A herd of cows in the Yorkshire Dales are to have their every move monitored by satellite in a conservation project.
Fifty cows on the Ingleborough Nature Reserve will wear electronic collars with a Global Positioning System (GPS).
Experts hope the devices will reveal where the cows go and what they eat, helping to preserve rare vegetation.
A national park spokesman said: "It's one of the first projects to use GPS on livestock - normally they are put on animals like polar bears and tigers."

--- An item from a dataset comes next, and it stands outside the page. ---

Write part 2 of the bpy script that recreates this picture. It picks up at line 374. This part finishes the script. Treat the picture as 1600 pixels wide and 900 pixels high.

The equipment will be able to pinpoint the exact position of the cattle at any one time, down to minute details such as whether a cow is grazing, standing still or moving.
Environmental impact
A spokesman for the Yorkshire Dales National Park Authority said the project would help landowners and farmers to improve the management of the wildlife on their land by finding out where the cows go, when they go to certain areas and what they eat when they get there.
Paul Evans, manager of the nature reserve, said: "The cattle are free to roam over pretty large areas so, at any one particular time, we don't always know exactly where they are or what they are doing.
"The idea is to find out where they go and at what times of the day and the year. We can then analyse the vegetation and terrain in those areas - for example grassland, peat bog or scrub.
"That will tell us what they prefer to eat during the different seasons of the year and this will help us to assess their impact on the local ecology."
The information will help the reserve to develop management techniques to direct the cattle away from vulnerable areas and into others.
The scheme is the latest phase of a five-year Limestone Country Project, which aims to preserve rare plants and flowers by encouraging farmers to return to mixed livestock grazing using hardy, native cattle breeds.